Hunting Lands Review

Hunting Lands is a 2018 drama about a reclusive veteran who yearns to escape from the complexities of the modern world.

By their very nature, movies are all about imagery. We don’t go the theater to read, and yet, filmmakers have, since the beginning, wrestled with setup. How does one get an audience into the world we see on screen and have us understand? The very best do it with visuals alone, establishing just enough about a character and their motivations to set a hook. If you’ve seen Paul Thomas Anderson‘s There Will Be Blood then you know right away one of the best examples ever made of how to do it right. Most however settle on blocks of text or narration, and while absolutely some movies make this work, too often it robs the viewer of any chance to make their own choices.

Zack Wilcox‘s directorial debut is called Hunting Lands, and it too, like There Will Be Blood, revels in its silence. Opening in the snowy woods of Michigan, we follow a man we soon learn is named Frank Olsen (Marshall Cook). He’s hunting deer and tracks a buck to a clearing where, with a single shot, gets a kill. He field strips the animal and loads it onto a makeshift travois, dragging it along the trail back to his small cabin in the trees. However, along the way, he spots in the near distance, a man back a pickup truck to a riverbed and drop a hefty bundle wrapped in blue tarp into the snow, only to drive away. Still in total silence, Frank makes his way to the dumping ground and discovers a badly beaten woman, unconscious and left for dead. He carries her back to his home and calls a friend for help, then deciding he will take care of this on his own. It’s a choice that will have devastating consequences.

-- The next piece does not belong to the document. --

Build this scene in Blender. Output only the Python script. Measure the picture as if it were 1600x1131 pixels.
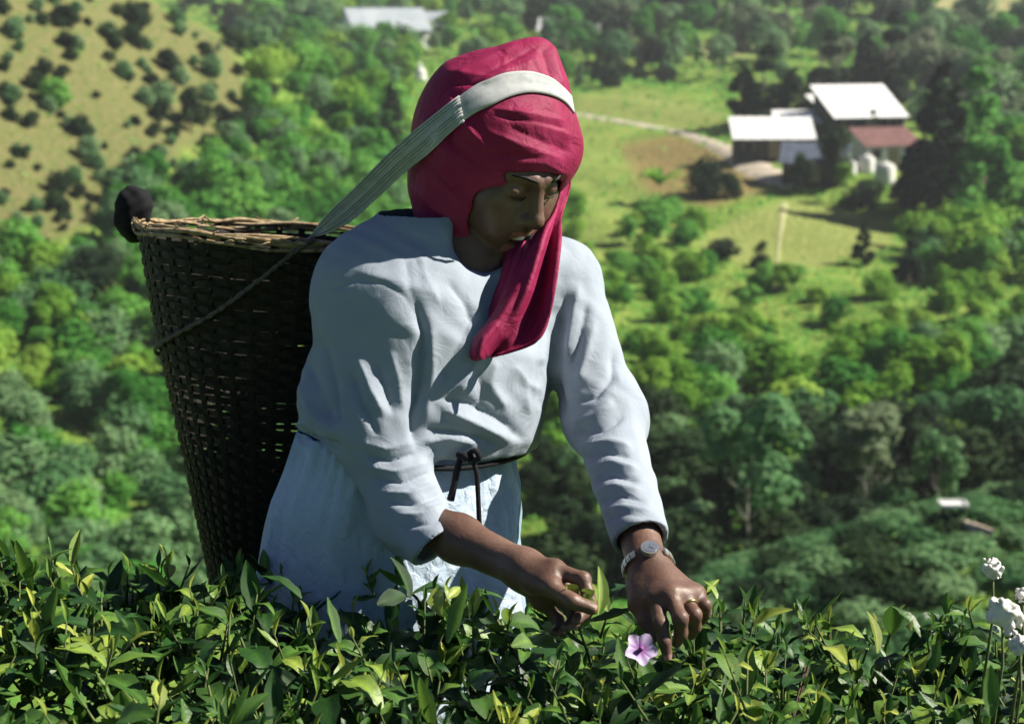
import bpy, math, random
import numpy as np
from mathutils import Vector, Matrix, noise as mnoise

# ------------------------------------------------------------------ camera, sky, sun, exposure
sc = bpy.context.scene
for o in list(bpy.data.objects): bpy.data.objects.remove(o)
COL = sc.collection
PITCH = math.radians(12.0); FPX = 2667.0
CAM = np.array([0.0, 0.0, 1.48])
cam_d = bpy.data.cameras.new('camera'); cam = bpy.data.objects.new('camera', cam_d); COL.objects.link(cam)
cam.location = CAM; cam.rotation_euler = (math.radians(90) - PITCH, 0, 0)
cam_d.sensor_width = 36.0; cam_d.lens = 36.0 * FPX / 1600.0
cam_d.clip_start = 0.05; cam_d.clip_end = 3000
cam_d.dof.use_dof = True; cam_d.dof.focus_distance = 2.25; cam_d.dof.aperture_fstop = 7.0
sc.camera = cam

SUN_AZ = math.radians(85.0)      # clockwise from the viewing direction (+y): straight from the right
SUN_EL = math.radians(42.0)
world = bpy.data.worlds.new('World'); sc.world = world; world.use_nodes = True
wn = world.node_tree.nodes; wl = world.node_tree.links
wn.clear()
sky = wn.new('ShaderNodeTexSky'); sky.sky_type = 'NISHITA'; sky.sun_disc = False
sky.altitude = 2200; sky.air_density = 0.5; sky.ozone_density = 8.0; sky.dust_density = 0.0; sky.sun_elevation = SUN_EL; sky.sun_rotation = SUN_AZ
bg = wn.new('ShaderNodeBackground'); bg.inputs['Strength'].default_value = 0.05
wo = wn.new('ShaderNodeOutputWorld')
wl.new(sky.outputs[0], bg.inputs[0]); wl.new(bg.outputs[0], wo.inputs[0])
sun_d = bpy.data.lights.new('sun', 'SUN'); sun_d.energy = 5.0; sun_d.angle = math.radians(0.55); sun_d.color = (1.0, 0.93, 0.79)
sun = bpy.data.objects.new('sun', sun_d); COL.objects.link(sun)
SDIR = np.array([math.sin(SUN_AZ) * math.cos(SUN_EL), math.cos(SUN_AZ) * math.cos(SUN_EL), math.sin(SUN_EL)])
sun.rotation_euler = Vector(SDIR).to_track_quat('Z', 'Y').to_euler(); sun.location = (8, -2, 10)
vs = sc.view_settings
vs.view_transform = 'Standard'; vs.look = 'None'; vs.gamma = 1.0; vs.use_curve_mapping = False; vs.exposure = 1.1
sc.render.engine = 'CYCLES'
sc.cycles.max_bounces = 5; sc.cycles.diffuse_bounces = 1; sc.cycles.glossy_bounces = 2
sc.cycles.transmission_bounces = 3; sc.cycles.transparent_max_bounces = 4; sc.cycles.volume_bounces = 0
sc.cycles.caustics_reflective = False; sc.cycles.caustics_refractive = False
sc.cycles.use_denoising = True
sc.cycles.sample_clamp_indirect = 4.0

# ------------------------------------------------------------------ helpers
rng = np.random.default_rng(7); random.seed(7)
RIGHT = np.array([1.0, 0, 0]); UP = np.array([0, math.sin(PITCH), math.cos(PITCH)]); FWD = np.array([0, math.cos(PITCH), -math.sin(PITCH)])
def at(px, py, d):
    return CAM + RIGHT * ((px - 800.0) / FPX * d) + UP * ((565.5 - py) / FPX * d) + FWD * d
def proj(P):
    q = np.asarray(P) - CAM
    d = q @ FWD
    return 800.0 + FPX * (q @ RIGHT) / d, 565.5 - FPX * (q @ UP) / d, d
def nrm(v):
    v = np.asarray(v, float); return v / (np.linalg.norm(v) + 1e-12)

def mesh_np(name, V, F, mats=None, smooth=True, fmat=None):
    me = bpy.data.meshes.new(name)
    V = np.asarray(V, np.float32)
    if isinstance(F, np.ndarray):
        n, k = F.shape
        me.vertices.add(len(V)); me.vertices.foreach_set('co', V.ravel())
        me.loops.add(n * k); me.loops.foreach_set('vertex_index', F.astype(np.int32).ravel())
        me.polygons.add(n); me.polygons.foreach_set('loop_start', np.arange(0, n * k, k, dtype=np.int32))
        me.update(calc_edges=True); me.validate()
    else:
        me.from_pydata([tuple(v) for v in V], [], [tuple(f) for f in F]); me.update()
    if mats:
        for m in (mats if isinstance(mats, (list, tuple)) else [mats]): me.materials.append(m)
    if smooth: me.polygons.foreach_set('use_smooth', np.ones(len(me.polygons), bool))
    if fmat is not None: me.polygons.foreach_set('material_index', np.asarray(fmat, np.int32))
    return me
def link(name, me, parent=None, loc=None):
    o = bpy.data.objects.new(name, me); COL.objects.link(o)
    if parent is not None:
        o.parent = parent
        o.matrix_parent_inverse = Matrix.Translation(-Vector(parent.location))  # parts are authored in world space
    if loc is not None: o.location = loc
    return o
def tag(o, label=None, cat=None, group=None, kind=None):
    if label: o['label'] = label
    if cat: o['category'] = cat
    if group: o['group'] = group
    if kind: o['kind'] = kind
    return o
def thing(name, loc, label, cat, group=None):
    o = bpy.data.objects.new(name, None); COL.objects.link(o); o.location = loc; o.empty_display_size = 0.1
    return tag(o, label, cat, group)

class MB:
    def __init__(s): s.V = []; s.F = []; s.n = 0; s.M = []
    def add(s, V, F, m=0):
        V = np.asarray(V, float); s.V.append(V); s.F += [tuple(int(i) + s.n for i in f) for f in F]; s.M += [m] * len(F); s.n += len(V)
    def box(s, c, h, R=None, m=0):
        q = np.array([[x, y, z] for x in (-1, 1) for y in (-1, 1) for z in (-1, 1)], float) * np.asarray(h)
        if R is not None: q = q @ np.asarray(R).T
        s.add(q + np.asarray(c), [(0, 1, 3, 2), (4, 6, 7, 5), (0, 4, 5, 1), (2, 3, 7, 6), (0, 2, 6, 4), (1, 5, 7, 3)], m)
    def tube(s, pts, rad, seg=8, m=0, caps=True, flat=None):
        pts = np.asarray(pts, float); n = len(pts)
        rad = np.broadcast_to(np.asarray(rad, float), (n,))
        T = np.gradient(pts, axis=0); V = []
        ref = np.array([0.13, 0.37, 0.92])
        for i in range(n):
            t = nrm(T[i]); a = nrm(np.cross(t, ref)); b = np.cross(t, a)
            for k in range(seg):
                w = 2 * math.pi * k / seg
                V.append(pts[i] + rad[i] * (math.cos(w) * a + math.sin(w) * b))
        F = [(i * seg + k, i * seg + (k + 1) % seg, (i + 1) * seg + (k + 1) % seg, (i + 1) * seg + k) for i in range(n - 1) for k in range(seg)]
        if caps: F += [tuple(range(seg - 1, -1, -1)), tuple((n - 1) * seg + k for k in range(seg))]
        s.add(V, F, m)
    def mesh(s, name, mats, smooth=False):
        return mesh_np(name, np.concatenate(s.V), s.F, mats, smooth, s.M)
    def build(s, name, mats, parent=None, smooth=False, loc=None):
        return link(name, s.mesh(name, mats, smooth), parent, loc)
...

How we learn about Frank and why he’s in the woods comes through very limited dialogue, Wilcox, who co-wrote the script, relying heavily on a kind of over-the shoulder voyeuristic approach that has us embedded in Frank’s odyssey from the start. His isolation is a bit legendary in the nearby town, a place we actually spend a great deal of time travelling about as Frank takes to learning more about the man who dumped the girl. It’s an intriguing sequence that runs almost a third of the film, again devoid of a single word, us in Frank’s truck cabin, stealthily keeping tabs on a figure we discover is caught in his own web.

Frank has a plan, and while it’s unspoken, it’s very clear. However, he’s a man of troubled history, some we are not meant to fully understand, though it weighs on him heavily. Wilcox spins a great deal of tension in the muted moments, building two well-defined characters with barely a word between them, and it’s pretty commendable how well that works. We create our own expectations about where it will lead, and the silence becomes a kind of rush, which is why when it does get talky – by this film’s standards – in the last act, it sort of feels unnecessary. Still, this is a dark personal journey, a story about a man ruined by his experiences and finding himself now on the seat of judgement. “Everything has an impact,” Frank says at one point. Indeed.

Hunting Lands is currently still in its festival run, screening during the Newport Beach Film Festival at The Lot in Fashion Island on April 30th and May 3rd.